**INSTRUCTIONS TO FOLLOW:**
Retype only the lines from the top of the records to the line with "COL = SC.collection", including that line but none of the pictures.

Rows from a 3D scene dataset:

#####

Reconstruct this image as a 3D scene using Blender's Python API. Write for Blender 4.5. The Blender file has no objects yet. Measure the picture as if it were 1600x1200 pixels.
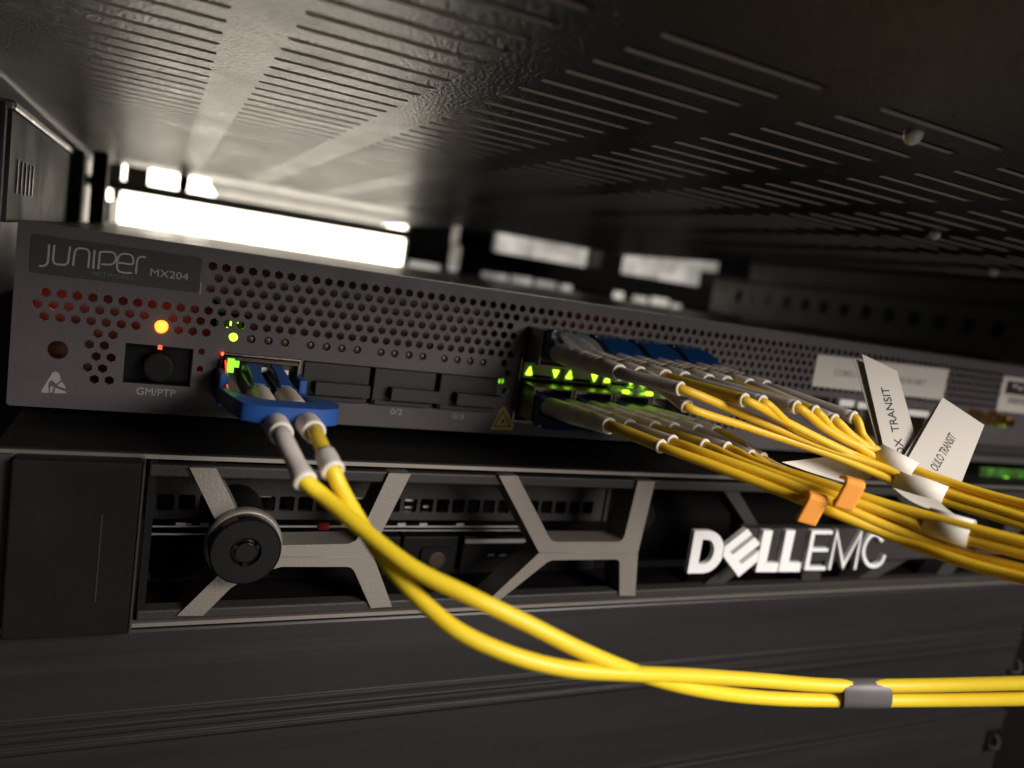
import bpy, bmesh, math, random
import numpy as np
from mathutils import Vector, Matrix, noise
random.seed(4)
S = 0.001                                   # everything below is written in millimetres
SC = bpy.context.scene
COL = SC.collection

# ------------------------------------------------------------------ camera
CP = np.array([29.6755, -210.537, 4.4131]); CE = (1.43214219, -0.153192085, -0.425297507); CF = 1192.876
cam_d = bpy.data.cameras.new('camera'); cam = bpy.data.objects.new('camera', cam_d); COL.objects.link(cam)
cam.location = CP * S; cam.rotation_euler = CE
cam_d.sensor_width = 36; cam_d.lens = 36 * CF / 1600
cam_d.clip_start = 0.002; cam_d.clip_end = 20
cam_d.dof.use_dof = True; cam_d.dof.focus_distance = 0.186; cam_d.dof.aperture_fstop = 9.5
SC.camera = cam
SC.render.resolution_x, SC.render.resolution_y = 1024, 768

# ------------------------------------------------------------------ world, exposure
w = bpy.data.worlds.new('World'); SC.world = w; w.use_nodes = True
w.node_tree.nodes['Background'].inputs[0].default_value = (0.9, 0.85, 0.8, 1)
w.node_tree.nodes['Background'].inputs[1].default_value = 0.006
SC.view_settings.view_transform = 'Standard'; SC.view_settings.look = 'None'
SC.view_settings.exposure = 0; SC.view_settings.gamma = 1
SC.view_settings.use_curve_mapping = False
try:
    SC.cycles.sample_clamp_indirect = 3; SC.cycles.max_bounces = 8
except Exception: pass

def area(name, loc, target, size, power, color, sy=None):
    l = bpy.data.lights.new(name, 'AREA'); l.energy = power; l.color = color; l.size = size * S
    if sy: l.shape = 'RECTANGLE'; l.size_y = sy * S
    o = bpy.data.objects.new(name, l); COL.objects.link(o); o.location = Vector(loc) * S
    o.rotation_euler = (Vector(target) - Vector(loc)).to_track_quat('-Z', 'Y').to_euler(); return o
area('aisle_light', (400, -590, 222), (210, 0, -60), 300, 6.0, (1.0, 0.935, 0.875), 240)
area('aisle_light_low', (500, -1300, -450), (150, 0, -60), 800, 2.0, (1.0, 0.92, 0.86))

# ------------------------------------------------------------------ helpers
def rot(a, b, c):
    ca, sa, cb, sb, cc, sc = math.cos(a), math.sin(a), math.cos(b), math.sin(b), math.cos(c), math.sin(c)
    return np.array([[cc, -sc, 0], [sc, cc, 0], [0, 0, 1]]) @ np.array([[cb, 0, sb], [0, 1, 0], [-sb, 0, cb]]) @ np.array([[1, 0, 0], [0, ca, -sa], [0, sa, ca]])
RM = rot(*CE)
def ray(u, v): return RM @ np.array([(u - 800) / CF, -(v - 600) / CF, -1.0])
def on(u, v, ax, val):                      # the point of the plane (axis = value) seen at u, v
    d = ray(u, v); t = (val - CP[ax]) / d[ax]; return Vector(CP + t * d)
def at(u, v, dep): return Vector(CP + dep * ray(u, v))
def xz(pts, y, s=1, ox=0, oy=0):
    r = []
    for a, b in pts:
        q = on(ox + a / s, oy + b / s, 1, y); r.append((q.x, q.z))
    return r
def V(*a): return Vector(a)

def base(o):
    v = Vector((0, 0, 0))
    while o is not None: v += o.location; o = o.parent
    return v
def tag(o, label=None, cat=None, group=None, kind=None):
    if label: o['label'] = label
    if cat: o['category'] = cat
    if group: o['group'] = group
    if kind: o['kind'] = kind
    return o
def thing(name, loc, label, cat, group=None):
    o = bpy.data.objects.new(name, None); o.empty_display_size = 0.01; COL.objects.link(o); o.location = Vector(loc) * S
    return tag(o, label, cat, group)
def link(name, me, m, parent=None, bevel=0, smooth=False, seg=2, label=None):
    """mesh in world mm -> one object under parent"""
    b = base(parent)
    me.transform(Matrix.Translation(-b) @ Matrix.Scale(S, 4))
    if m is not None:
        me.materials.clear(); me.materials.append(m)
    o = bpy.data.objects.new(name, me); COL.objects.link(o); o.parent = parent
    if bevel:
        md = o.modifiers.new('Bevel', 'BEVEL'); md.width = bevel * S; md.segments = seg; md.limit_method = 'ANGLE'; md.angle_limit = math.radians(40)
    if smooth:
        for p in me.polygons: p.use_smooth = True
    if label: o['label'] = label
    return o
def fin(name, bm, m, parent=None, **k):
    bmesh.ops.recalc_face_normals(bm, faces=bm.faces)
    me = bpy.data.meshes.new(name); bm.to_mesh(me); bm.free(); return link(name, me, m, parent, **k)
def box(bm, x0, x1, y0, y1, z0, z1):
    vs = [bm.verts.new((x, y, z)) for x in (x0, x1) for y in (y0, y1) for z in (z0, z1)]
    for f in ((0, 1, 3, 2), (4, 6, 7, 5), (0, 4, 5, 1), (2, 3, 7, 6), (0, 2, 6, 4), (1, 5, 7, 3)): bm.faces.new([vs[i] for i in f])
    return vs
def bx(name, dims, m, parent=None, **k):
    bm = bmesh.new(); box(bm, *dims); return fin(name, bm, m, parent, **k)
def bxs(name, L, m, parent=None, **k):
    bm = bmesh.new()
    for d in L: box(bm, *d)
    return fin(name, bm, m, parent, **k)
def lathe(bm, prof, c, ax, n=32, cap=True):
    """prof: (distance along ax, radius)"""
    ax = Vector(ax).normalized(); u = ax.orthogonal().normalized(); v = ax.cross(u); c = Vector(c); rings = []
    for d, r in prof:
        rings.append([bm.verts.new(c + ax * d + u * (r * math.cos(2 * math.pi * i / n)) + v * (r * math.sin(2 * math.pi * i / n))) for i in range(n)])
    for a, b in zip(rings, rings[1:]):
        for i in range(n): bm.faces.new((a[i], a[(i + 1) % n], b[(i + 1) % n], b[i]))
    if cap: bm.faces.new(rings[0]); bm.faces.new(rings[-1])
def smooth_pts(P, n=8):
    P = [Vector(p) for p in P]; Q = [P[0] * 2 - P[1]] + P + [P[-1] * 2 - P[-2]]; out = []
    for i in range(1, len(Q) - 2):
        p0, p1, p2, p3 = Q[i - 1:i + 3]
        t0 = 0; t1 = t0 + max(1e-6, (p1 - p0).length) ** .5; t2 = t1 + max(1e-6, (p2 - p1).length) ** .5; t3 = t2 + max(1e-6, (p3 - p2).length) ** .5
        for k in range(n):
            t = t1 + (t2 - t1) * k / n
            A1 = p0 * ((t1 - t) / (t1 - t0)) + p1 * ((t - t0) / (t1 - t0)); A2 = p1 * ((t2 - t) / (t2 - t1)) + p2 * ((t - t1) / (t2 - t1)); A3 = p2 * ((t3 - t) / (t3 - t2)) + p3 * ((t - t2) / (t3 - t2))
            B1 = A1 * ((t2 - t) / (t2 - t0)) + A2 * ((t - t0) / (t2 - t0)); B2 = A2 * ((t3 - t) / (t3 - t1)) + A3 * ((t - t1) / (t3 - t1))
            out.append(B1 * ((t2 - t) / (t2 - t1)) + B2 * ((t - t1) / (t2 - t1)))
    out.append(P[-1]); return out
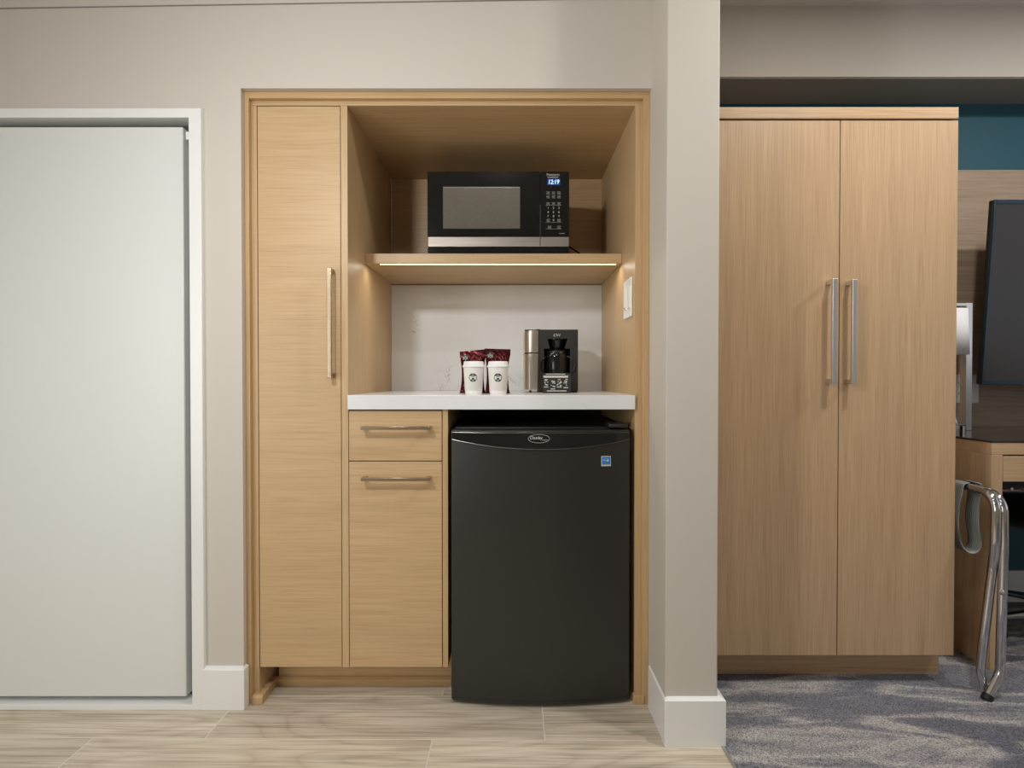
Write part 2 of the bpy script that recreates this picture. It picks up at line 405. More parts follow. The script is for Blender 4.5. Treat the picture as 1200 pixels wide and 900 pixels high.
# partition end (pillar) beside the niche
MB().box(XR, XP1, YP, YTL, 0, CEIL).build('wall_partition', 'wall', kind='structure', bevel=.003)
MB().box(XP1, RX1, YTL, YTL+.1, 0, CEIL).build('wall_teal', 'teal', kind='structure')
bk = MB().box(XP1, RX1, YBK, YTL, Z_(90, YBK), CEIL); bk.build('wall_bulkhead', 'wall', kind='structure')
MB().box(XP1+.001, RX1, YBK+.006, YTL-.0005, Z_(90, YBK)-.004, Z_(90, YBK)-.0002).build('soffit_sheet', 'soffit', kind='structure')
MB().box(LX0-.1, LX0, BY0, YW+.12, 0, CEIL).build('wall_left', 'wall', kind='structure')
MB().box(LX0-.1, RX1+.1, BY0-.1, BY0, 0, CEIL).build('wall_back', 'wall', kind='structure')
w = MB(); wy0, wy1, wz0, wz1 = -1.1, 1.2, .75, 2.15
w.box(RX1, RX1+.1, BY0, wy0, 0, CEIL); w.box(RX1, RX1+.1, wy1, YTL+.1, 0, CEIL); w.box(RX1, RX1+.1, wy0, wy1, 0, wz0); w.box(RX1, RX1+.1, wy0, wy1, wz1, CEIL)
w.build('wall_right', 'wall', kind='structure')
w = MB()
for a, b_, c, d in ((wy0, wy1, wz0, wz0+.05), (wy0, wy1, wz1-.05, wz1), (wy0, wy0+.05, wz0, wz1), (wy1-.05, wy1, wz0, wz1), (.03, .08, wz0, wz1)):
    w.box(RX1+.02, RX1+.07, a, b_, c, d)
w.build('window_1', 'trimw', kind='structure')

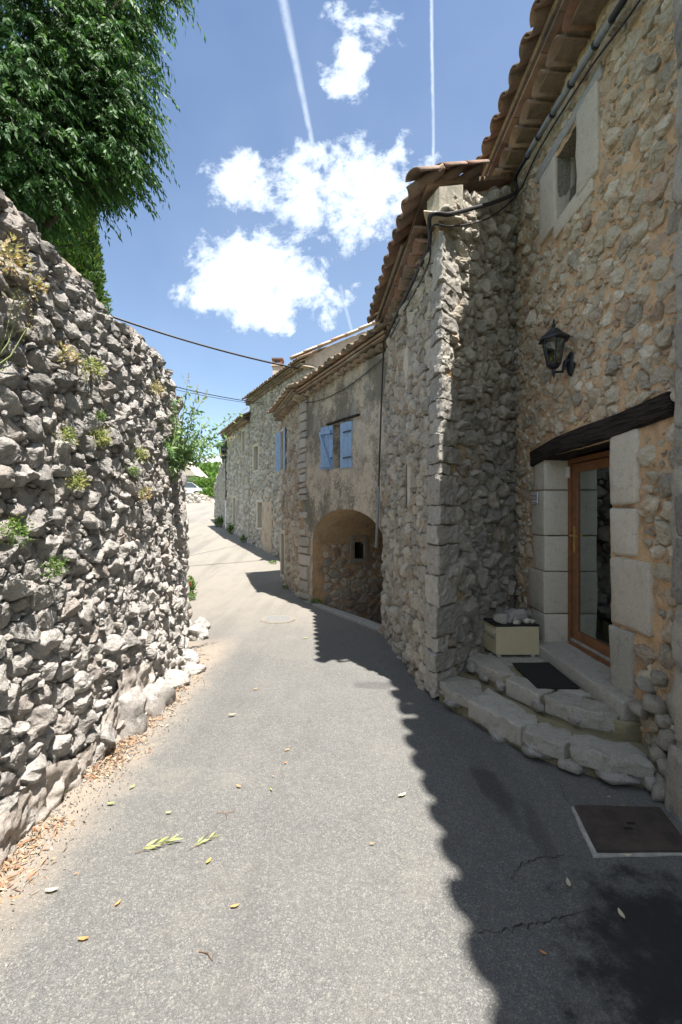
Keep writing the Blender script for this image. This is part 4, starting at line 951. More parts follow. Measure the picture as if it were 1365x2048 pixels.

#####

**EXERCISE RESULT:**
Reconstruct this image as a 3D scene using Blender's Python API. Write for Blender 4.5. The Blender file has no objects yet. Measure the picture as if it were 1600x1200 pixels.
import bpy, bmesh, math, random
import numpy as np
from mathutils import Vector, Matrix, noise
random.seed(4)
S = 0.001                                   # everything below is written in millimetres
SC = bpy.context.scene
COL = SC.collection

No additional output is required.